What you need to do —
Below, locate the line that contains "Write a Blender". Repeat exactly from that line to the line that contains "SC = bpy.context.scene", inclusive, leaving out the pictures.

— START —

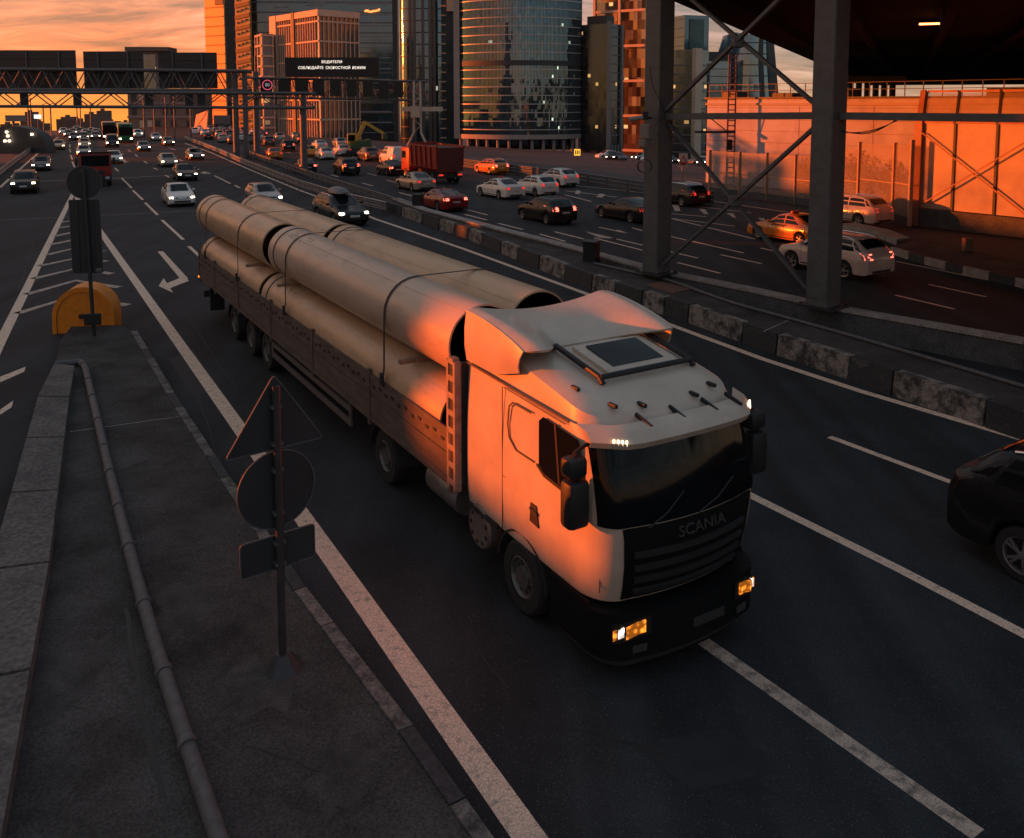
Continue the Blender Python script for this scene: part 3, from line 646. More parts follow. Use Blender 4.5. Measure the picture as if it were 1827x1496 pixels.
# roof hatch
def slope_box(x0, x1, y0, y1, za, zb_, th):
    mb = MB(); return mb.add([(x0, y0, za), (x1, y0, za), (x1, y1, zb_), (x0, y1, zb_), (x0, y0, za + th), (x1, y0, za + th), (x1, y1, zb_ + th), (x0, y1, zb_ + th)], [(0, 1, 2, 3), (4, 5, 6, 7), (0, 1, 5, 4), (1, 2, 6, 5), (2, 3, 7, 6), (3, 0, 4, 7)])
zA, zB = roofz(-2.62, 0) + 0.09, roofz(-1.78, 0) + 0.10
hatch = slope_box(1.02, 2.22, -2.62, -1.78, zA, zB, 0.06).build('roof_hatch', CABP, truck)
slope_box(1.18, 2.06, -2.50, -1.88, zA + 0.068, zB + 0.052, 0.02).build('hatch_glass', SCREEN, hatch)
for x in (0.80, 2.36):
    mb = MB(); mb.tube([(x, -2.78, roofz(-2.7, 0) + 0.09), (x, -2.70, roofz(-2.7, 0) + 0.16), (x, -1.7, roofz(-1.7, 0) + 0.17), (x, -1.6, roofz(-1.6, 0) + 0.10)], 0.04, 8); mb.build('roof_rail', BLK, truck, smooth=40)
mb = MB(); mb.tube([(0.80, -2.72, roofz(-2.7, 0) + 0.16), (2.36, -2.72, roofz(-2.7, 0) + 0.16)], 0.04, 8); mb.build('roof_rail', BLK, truck, smooth=40)
for x, y in ((0.62, -3.22), (1.0, -3.32), (1.85, -3.34), (2.25, -3.24), (0.42, -2.7)):
    mb = MB(); mb.cbox((x, y, roofz(y, 0) + 0.08), 0.05, 0.16, 0.05, 0.012); mb.build('roof_bracket', BLK, truck)
# air deflector on the roof: a scooped spoiler with two lobed side fairings
P = []
for k in range(13):
    t = k / 12; row = []
    for q in range(29):
        s = -1 + 2 * q / 28; e = abs(s); lobe = max(0.0, min(1.0, (e - 0.40) / 0.42)); lobe = lobe * lobe * (3 - 2 * lobe); cor = max(0.0, (e - 0.86) / 0.14)
        y0 = -1.62 - 0.52 * lobe + 0.22 * cor ** 2; y = y0 + (-0.34 - y0) * t
        zf = 3.60 + 0.16 * lobe - 0.05 * cor ** 2; zr_ = 3.84 + 0.17 * e * e - 0.06 * cor ** 2
        row.append(Vector((XC + 1.285 * s, y, zf + (zr_ - zf) * math.sin(t * math.pi / 2) ** 0.8)))
    P.append(row)
mb = MB(); mb.shell(P, 0.035); defl = mb.build('air_deflector', CABP, truck, smooth=50)
for sx in (-1, 1):
    top = [r[0 if sx < 0 else -1] for r in P]
    A = [[Vector((XC + sx * 1.285, t.y, t.z)) for t in top]]
    for f, dx in ((0.35, 0.035), (0.7, 0.035), (1.0, 0.0)):
        A.append([Vector((XC + sx * (1.285 + dx), t.y + 0.10 * f * max(0, 1 - 3 * i / 12), t.z * (1 - f) + 3.20 * f + (0.20 * f * max(0, 1 - 2.0 * i / 12)))) for i, t in enumerate(top)])
    mb = MB(); mb.shell(A, 0.02 * sx); mb.build('side_fairing', CABP, defl, smooth=40)
for x in (0.5, 2.34):
    mb = MB(); mb.box(x, x + 0.08, -1.55, -0.6, roofz(-1.5, 0) + 0.02, 3.62); mb.build('deflector_stay', BLK, defl)
mb = MB(); mb.bar((XC - 1.296, -3.0, 3.10), (XC - 1.296, -0.34, 3.16), 0.012, 0.03); mb.build('roof_seam', SEAM, truck)
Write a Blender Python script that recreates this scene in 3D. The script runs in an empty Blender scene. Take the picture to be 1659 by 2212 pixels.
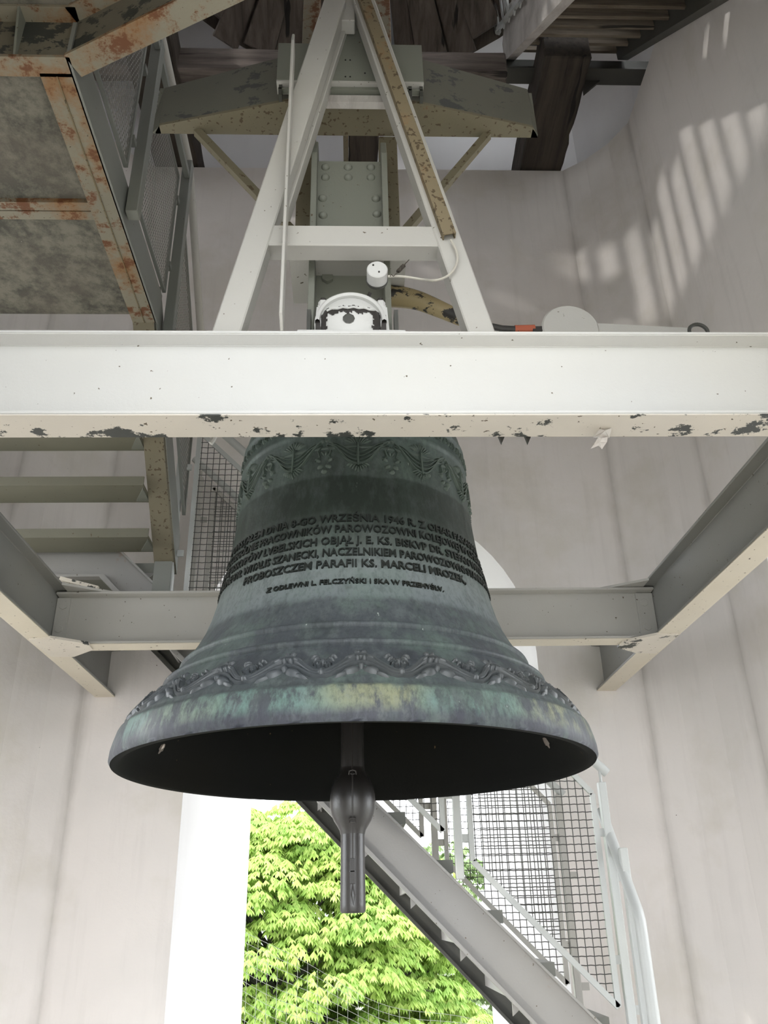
import bpy, bmesh, math, random
from mathutils import Vector, Matrix
from math import sin, cos, pi, radians, atan2, sqrt, tan
random.seed(7)
COL = bpy.context.scene.collection
SC = bpy.context.scene

# ------------------------------------------------------------------ camera
# measured from the photograph's vanishing points; 1800 px focal length on a 1659 x 2212 frame
FPX, CX, CY = 1800.0, 829.5, 1106.0
CAMLOC = Vector((0, 0, 1.6))
_r = Vector((0.99936223, -0.02969001, -0.01984032))   # image right in the world
_d = Vector((-0.00481038, 0.43861373, -0.89866282))   # image down
_f = Vector((0.03538354, 0.89818511, 0.43819118))     # view direction
cam = bpy.data.cameras.new('camera')
cam.sensor_fit = 'VERTICAL'; cam.sensor_height = 24.0; cam.lens = FPX / 2212 * 24.0
cam.clip_start = 0.05; cam.clip_end = 300
camo = bpy.data.objects.new('camera', cam); COL.objects.link(camo)
camo.matrix_world = Matrix(((_r.x, -_d.x, -_f.x, CAMLOC.x), (_r.y, -_d.y, -_f.y, CAMLOC.y),
                            (_r.z, -_d.z, -_f.z, CAMLOC.z), (0, 0, 0, 1)))
SC.camera = camo

# ------------------------------------------------------------------ sky, sun, exposure
W = bpy.data.worlds.new('overcast_sky'); SC.world = W; W.use_nodes = True
bgn = W.node_tree.nodes['Background']
bgn.inputs[0].default_value = (0.93, 0.965, 1.0, 1)
bgn.inputs[1].default_value = 4.2
sun = bpy.data.lights.new('hazy_sun', 'SUN'); sun.energy = 1.5; sun.angle = radians(1.8); sun.color = (1, 0.97, 0.9)
suno = bpy.data.objects.new('hazy_sun', sun); COL.objects.link(suno)
suno.rotation_euler = Vector((1.0, 0.43, -0.49)).to_track_quat('-Z', 'Y').to_euler(); suno.location = (-20, -4, 14)
vs = SC.view_settings
vs.view_transform = 'Standard'; vs.look = 'None'; vs.gamma = 1; vs.use_curve_mapping = False
vs.exposure = 0.42
SC.cycles.max_bounces = 10; SC.cycles.diffuse_bounces = 7; SC.cycles.glossy_bounces = 3
SC.cycles.caustics_reflective = False; SC.cycles.caustics_refractive = False
SC.cycles.sample_clamp_indirect = 6.0

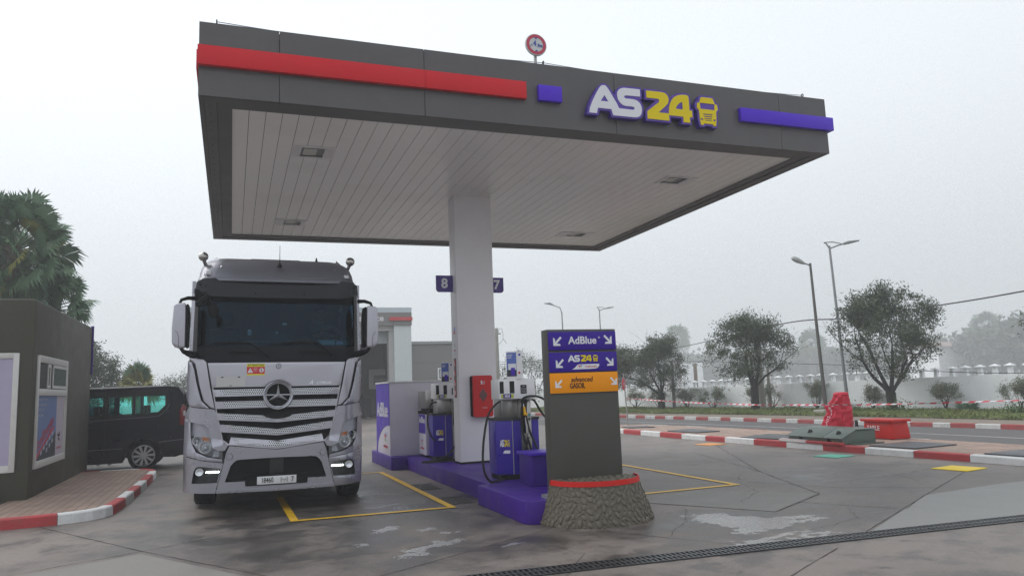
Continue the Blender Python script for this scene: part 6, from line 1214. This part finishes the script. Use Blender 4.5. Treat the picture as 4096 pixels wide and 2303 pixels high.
# ================================================================ LAMPS, POLES, CABLES
mat('lamp_steel',(.26,.27,.28),.5,.4,var=.1); mat('lamp_rust',(.11,.105,.10),.6,.3,var=.25,vs=3,dirt=.4,dcol=(.12,.06,.035))
lm=root('street_lamp',(21.06,22.75,.12),'leaning rusty street lamp with single cobra head on concrete block','street lamp','street lamps')
mb=MB(); mb.tube([(21.06,22.75,.3),(21.0,22.78,3.2),(20.97,22.80,5.9)],[.075,.06,.045],12); mb.tube([(20.97,22.8,5.80),(20.85,22.85,5.87),(20.76,22.88,5.90)],.025,8); mb.build('pole',M('lamp_rust'),lm,smooth=50)
mb=MB(); a=Vector((20.80,22.87,5.88)); b=Vector((20.47,23.06,6.10)); d_=(b-a); 
for k in range(9):
    pass
rings=[(0,.035),(.1,.05),(.3,.085),(.6,.11),(.85,.095),(.97,.05),(1.0,.01)]; mb.tube([tuple(a+d_*t*1.3) for t,_ in rings],[r_ for _,r_ in rings],12); mb.v=[(p[0],p[1],a.z+(p[2]-a.z)*1.0) for p in mb.v]; mb.build('lamp_head',mat('lamp_shell',(.33,.34,.33),.35,.2),lm,smooth=60)
mb=MB(); mb.prism([(20.72,22.5),(21.4,22.5),(21.4,23.1),(20.72,23.1)],.12,.30,'xy'); mb.build('base_block',M('concrete_post'),lm,bevel=.04)
def double_lamp(x,y,h,lab,lean=0,yaw=0):
    r_=root('street_lamp',(x,y,.1),lab,'street lamp','street lamps'); e=Vector((cos(yaw),sin(yaw),0))
    def p(u,z): return (x+e.x*u,y+e.y*u,z)
    mb=MB(); mb.tube([p(0,.1),p(lean,h)],[.075,.045],12); mb.tube([p(lean,h-.1),p(lean-.12,h+.12),p(lean-.2,h+.13)],[.04,.03,.012],8); mb.tube([p(lean,h-.12),p(lean+.3,h-.02),p(lean+.62,h+.05)],[.03,.03,.028],8); mb.tube([p(lean-.2,h+.16),p(lean+.15,h+.15),p(lean+.4,h+.07),p(lean+.6,h+.0)],[.02,.025,.022,.02],8); mb.build('pole',M('lamp_steel'),r_,smooth=50)
    mb=MB(); mb.tube([p(lean+.55,h+.04),p(lean+.75,h+.08),p(lean+1.15,h+.12)],[.05,.07,.03],8); mb.build('lamp_head',M('lamp_steel'),r_,smooth=50)
double_lamp(23.35,24.0,6.9,'tall pale street lamp with curved double arm behind the red cover',-.14,R(-38))
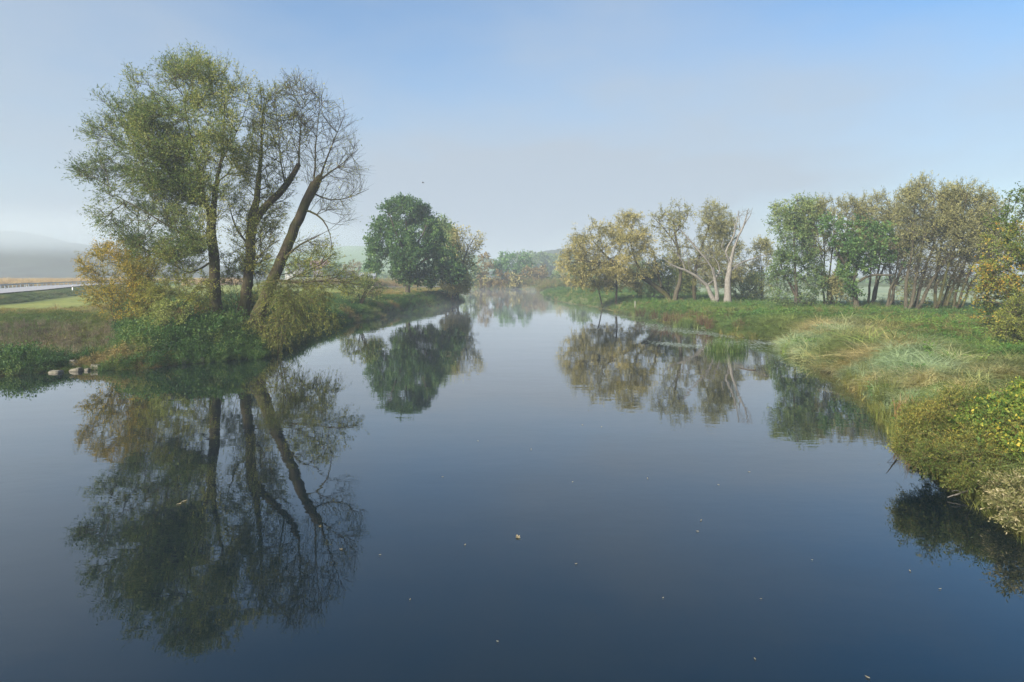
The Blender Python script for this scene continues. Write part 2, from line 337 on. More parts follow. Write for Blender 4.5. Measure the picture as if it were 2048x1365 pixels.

— END —

Result of this task —
Write a Blender Python script that recreates this scene in 3D. The script runs in an empty Blender scene. Take the picture to be 1659 by 2212 pixels.
import bpy, bmesh, math, random
from mathutils import Vector, Matrix
from math import sin, cos, pi, radians, atan2, sqrt, tan
random.seed(7)
COL = bpy.context.scene.collection
SC = bpy.context.scene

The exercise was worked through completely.